W Senegalu trwają mistrzostwa kontynentu w kategorii do lat 20. Potwierdzają to, o czym dobrze wiemy obserwując wydarzenia na piłkarskich stadionach Afryki. Od kilku lat dominują, zdecydowanie dominują, zespoły z zachodniej części kontynentu.
Tak było na zakończonym niedawno Pucharze Narodów w Gwinei Równikowej, gdzie przypomnijmy w finale Wybrzeże Kości Słoniowej pokonało w serii karnych Ghanę. Tak jest i teraz na boiskach Senegalu.

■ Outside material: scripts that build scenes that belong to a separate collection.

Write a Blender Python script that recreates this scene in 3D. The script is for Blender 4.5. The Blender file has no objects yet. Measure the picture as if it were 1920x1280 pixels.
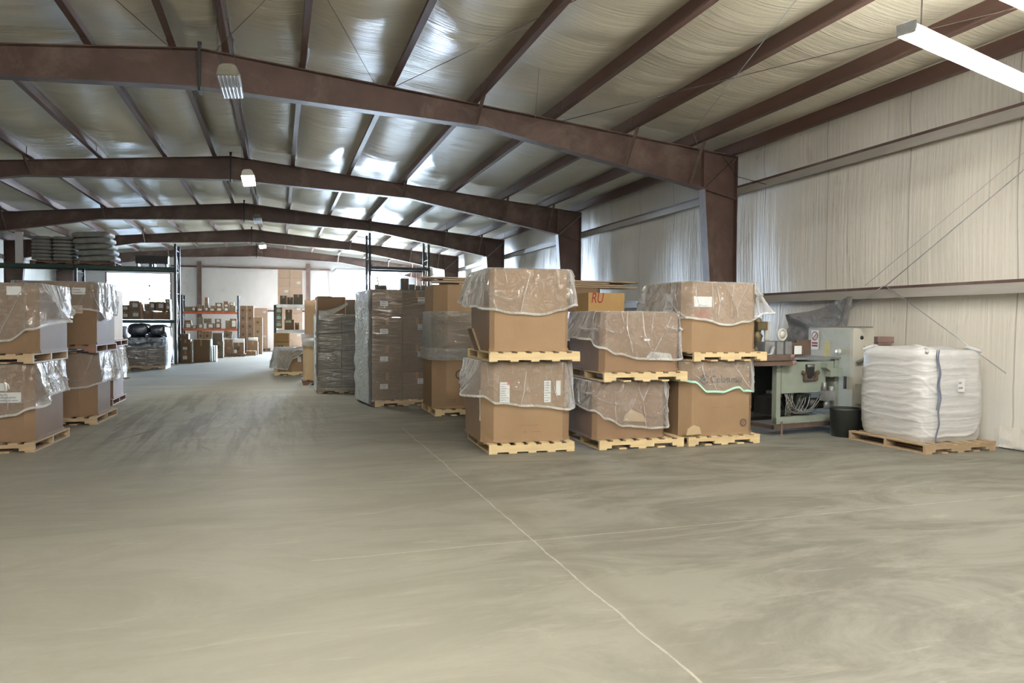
import bpy, math, random
from mathutils import Vector, Matrix, noise
C = bpy.context.scene
col = C.collection
R = math.radians
rnd = random.Random(7)
# ---------------------------------------------------------------- camera
CAMZ = 1.543
yaw, pit, rol = R(17.95), R(-1.49), R(0.36)
Fv = Vector((math.sin(yaw)*math.cos(pit), math.cos(yaw)*math.cos(pit), math.sin(pit)))
Rv = Vector((math.cos(yaw), -math.sin(yaw), 0)); Uv = Rv.cross(Fv)
R2 = Rv*math.cos(rol)+Uv*math.sin(rol); U2 = -Rv*math.sin(rol)+Uv*math.cos(rol)
cd = bpy.data.cameras.new('camera'); cam = bpy.data.objects.new('camera', cd); col.objects.link(cam)
M = Matrix((R2, U2, -Fv)).transposed().to_4x4(); M.translation = Vector((0, 0, CAMZ)); cam.matrix_world = M
cd.sensor_width = 36; cd.lens = 1353.5*36/1920; cd.clip_end = 300
C.camera = cam
# ---------------------------------------------------------------- light and exposure
C.view_settings.view_transform = 'Standard'; C.view_settings.look = 'None'
C.view_settings.gamma = 1; C.view_settings.use_curve_mapping = False
C.view_settings.exposure = 1.3
w = bpy.data.worlds.new('sky'); C.world = w; w.use_nodes = True
bg = w.node_tree.nodes['Background']; bg.inputs[0].default_value = (0.64, 0.80, 1.0, 1); bg.inputs[1].default_value = 150.0
TUBE = 98.0       # strength of the fluorescent tubes near the camera
HB = 130.0         # strength of the high-bay lamps that are on
DX0, DX1, DZ1 = 2.9, 6.95, 4.3        # the open doorway in the far wall
EX0, EX1, EZ1 = -8.6, -5.55, 4.05     # the closed sectional door
YF = 42.9
for (a, b, h) in ((DX0, DX1, DZ1), (EX0, EX1, EZ1)):
    ld = bpy.data.lights.new('daylight_portal', 'AREA'); ld.shape = 'RECTANGLE'; ld.size = b-a; ld.size_y = h; ld.cycles.is_portal = True
    lo = bpy.data.objects.new('daylight_portal', ld); col.objects.link(lo); lo.location = ((a+b)/2, YF+.35, h/2); lo.rotation_euler = (R(-90), 0, 0)
C.cycles.max_bounces = 10; C.cycles.transparent_max_bounces = 16; C.cycles.diffuse_bounces = 5
C.cycles.caustics_reflective = False; C.cycles.caustics_refractive = False; C.cycles.sample_clamp_indirect = 6
C.cycles.use_denoising = True

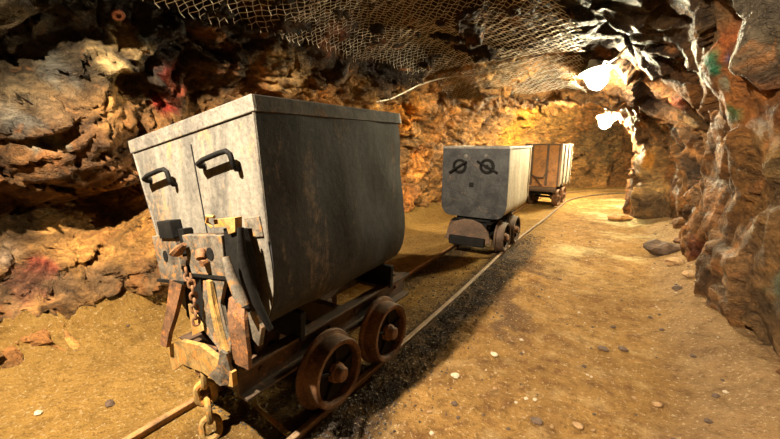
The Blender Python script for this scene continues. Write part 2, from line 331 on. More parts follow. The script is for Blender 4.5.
M_strap3 = metal_mat('dark_strap', (.13, .08, .05), (.06, .04, .03), (.22, .10, .04), .3, 8., .1, .6)
M_rust = metal_mat('rusty_iron', (.20, .10, .05), (.06, .035, .022), (.38, .15, .04), .45, 12., .0, .7, spec=.25)
M_ochre = metal_mat('ochre_rusted_iron', (.42, .27, .09), (.10, .07, .035), (.50, .21, .04), .5, 13., .0, .75, spec=.25)
M_plate = metal_mat('coupling_plate_steel', (.19, .165, .13), (.045, .04, .035), (.36, .17, .05), .5, 16., .1, .6, spec=.3)
M_black = metal_mat('black_iron', (.014, .013, .012), (.006, .006, .006), (.12, .05, .022), .12, 8., .0, .75, spec=.1)
M_frame = metal_mat('dark_rusty_frame', (.10, .058, .035), (.03, .02, .014), (.30, .12, .04), .3, 8., .1, .65)
M_wheel = metal_mat('wheel_iron', (.17, .085, .04), (.045, .026, .016), (.30, .125, .04), .35, 9., .0, .65, spec=.25)
M_wheeldark = metal_mat('wheel_web_iron', (.014, .011, .010), (.008, .007, .006), (.10, .045, .02), .15, 7., .0, .8, spec=.15)
M_rail = metal_mat('rail_steel', (.30, .21, .13), (.12, .075, .045), (.30, .15, .05), .4, 12., .2, .5)
M_railrust = metal_mat('rusty_rail_steel', (.40, .22, .09), (.16, .09, .04), (.42, .20, .06), .5, 12., .1, .6)
M_wood = metal_mat('old_timber', (.20, .12, .06), (.08, .05, .03), (.26, .15, .07), .3, 6., 0., .85)
M_wire = metal_mat('galvanised_wire', (.78, .72, .62), (.5, .44, .35), (.34, .18, .08), .25, 6., .3, .5)
M_coal = metal_mat('cinder', (.07, .055, .045), (.025, .02, .018), (.16, .09, .045), .2, 20., .1, .6)
M_stone = metal_mat('loose_stone_rock', (.42, .26, .12), (.20, .12, .06), (.5, .27, .09), .4, 6., 0., .85)
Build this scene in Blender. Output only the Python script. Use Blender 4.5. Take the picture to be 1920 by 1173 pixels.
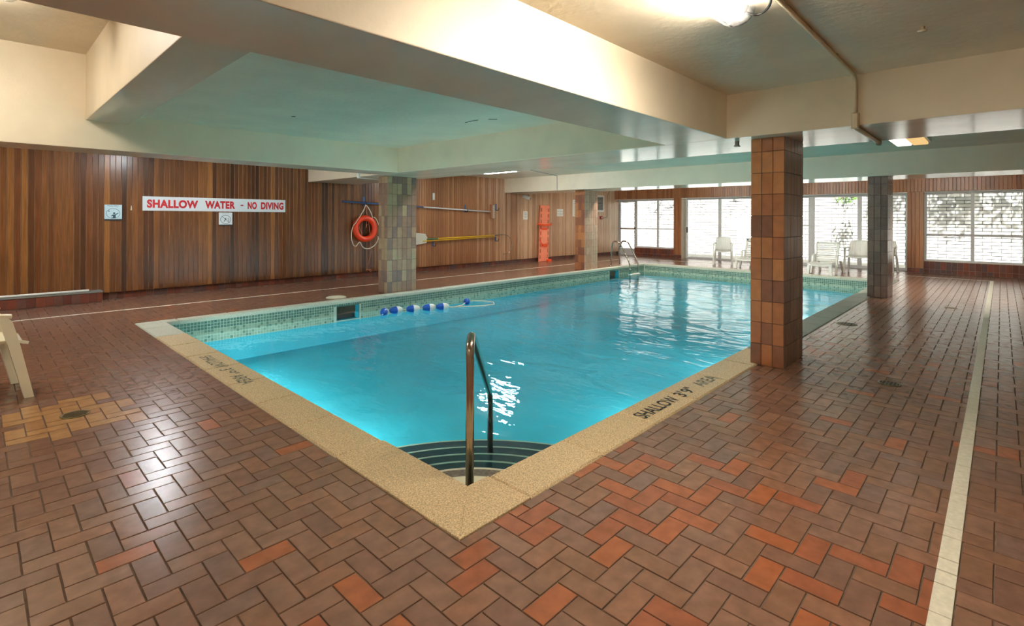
import bpy, bmesh, math, random
from mathutils import Vector, Matrix
random.seed(7)
for o in list(bpy.data.objects): bpy.data.objects.remove(o)
sc = bpy.context.scene
COL = sc.collection
PI = math.pi

# ------------------------------------------------------------------ camera, light, exposure
cd = bpy.data.cameras.new('camera'); cam = bpy.data.objects.new('camera', cd); COL.objects.link(cam)
cd.sensor_fit = 'HORIZONTAL'; cd.sensor_width = 36.0
cd.lens = 962.531 / 1920 * 36.0
cd.shift_y = (409.414 - 586.5) / 1920
cd.clip_start = 0.05; cd.clip_end = 200
cam.matrix_world = Matrix.Translation((0, 0, 1.4)) @ Matrix.Rotation(0.76158563 - PI / 2, 4, 'Z') @ Matrix.Rotation(PI / 2, 4, 'X') @ Matrix.Rotation(0.003586577, 4, 'Z')
sc.camera = cam

SKY = 3.0
w = bpy.data.worlds.new('sky'); sc.world = w; w.use_nodes = True
nt = w.node_tree; nt.nodes.clear()
wo = nt.nodes.new('ShaderNodeOutputWorld'); bg = nt.nodes.new('ShaderNodeBackground'); st = nt.nodes.new('ShaderNodeTexSky')
st.sky_type = 'HOSEK_WILKIE'; st.turbidity = 3.0; st.ground_albedo = 0.4
st.sun_direction = Vector((-0.55, -0.2, 0.8)).normalized()
bg.inputs['Strength'].default_value = SKY
nt.links.new(st.outputs['Color'], bg.inputs['Color']); nt.links.new(bg.outputs['Background'], wo.inputs['Surface'])

sd = bpy.data.lights.new('sun', 'SUN'); sun = bpy.data.objects.new('sun', sd); COL.objects.link(sun)
sd.energy = 12.5; sd.angle = math.radians(1.6); sd.color = (1.0, 0.96, 0.9)
sun.rotation_euler = Vector((0.56, 0.16, -0.81)).to_track_quat('-Z', 'Y').to_euler()
sun.location = (10, 3, 12)

sc.view_settings.view_transform = 'Standard'; sc.view_settings.look = 'None'
sc.view_settings.gamma = 1.0; sc.view_settings.use_curve_mapping = False
sc.view_settings.exposure = 0.38
try:
    sc.cycles.use_denoising = True; sc.cycles.max_bounces = 10; sc.cycles.diffuse_bounces = 6
    sc.cycles.transparent_max_bounces = 16; sc.cycles.glossy_bounces = 4
    sc.cycles.sample_clamp_indirect = 8.0; sc.cycles.caustics_reflective = False
except Exception: pass
LAMP = 165.0

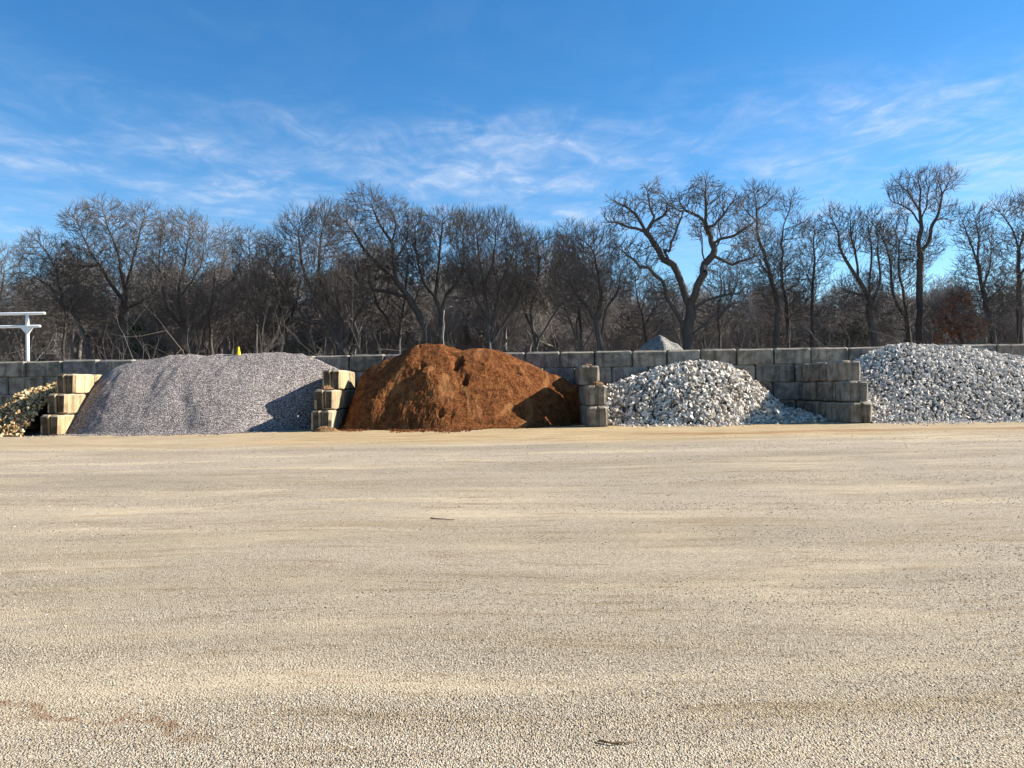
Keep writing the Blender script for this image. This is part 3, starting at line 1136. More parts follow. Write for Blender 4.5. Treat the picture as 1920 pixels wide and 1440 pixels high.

Na placu boju została już tylko czwórka zespołów. W pierwszym dzisiejszym półfinale Nigeria zagra z Ghaną, a jutro Senegal z Mali. Oba mecze na Stade Leopold Sedar Senghor Stadium w Dakarze. Byłem na nim we wrześniu 2006 roku.
Na razie w turnieju świetnie prezentują się Malijczycy. Grupę B wygrali z kompletem trzech zwycięstw kolejno pokonując Zambię 1:0, RPA 2:1 i Ghanę 1:0.
W grupie A z niesamowitej sytuacji wyszli gospodarze. Po porażce z Nigerią 1:3 i remisie z WKS 2:2, w swoim ostatnim grupowym spotkaniu przegrywali już z Kongo 2:3, żeby strzelić dwie bramki w 4 ostatnich minutach, zdobył je Sidy Sarr, wygrać 4:3 i ostatecznie wyjść z drugiego miejsca.
Kwartet półfinalistów będzie Afrykę reprezentował na MŚ do lat 20 w maju i czerwcu na stadionach Nowej Zelandii.
– Każdy z tych zespołów stać na to, żeby w finałach mistrzostw świata zdobyć tytuł – mówi BBC Sellas Tetteh, który do tytułu mistrza globu doprowadził Ghanę sześć lat temu. Z tym świetnym szkoleniowcem spotkałem się w Akrze 3 lata temu.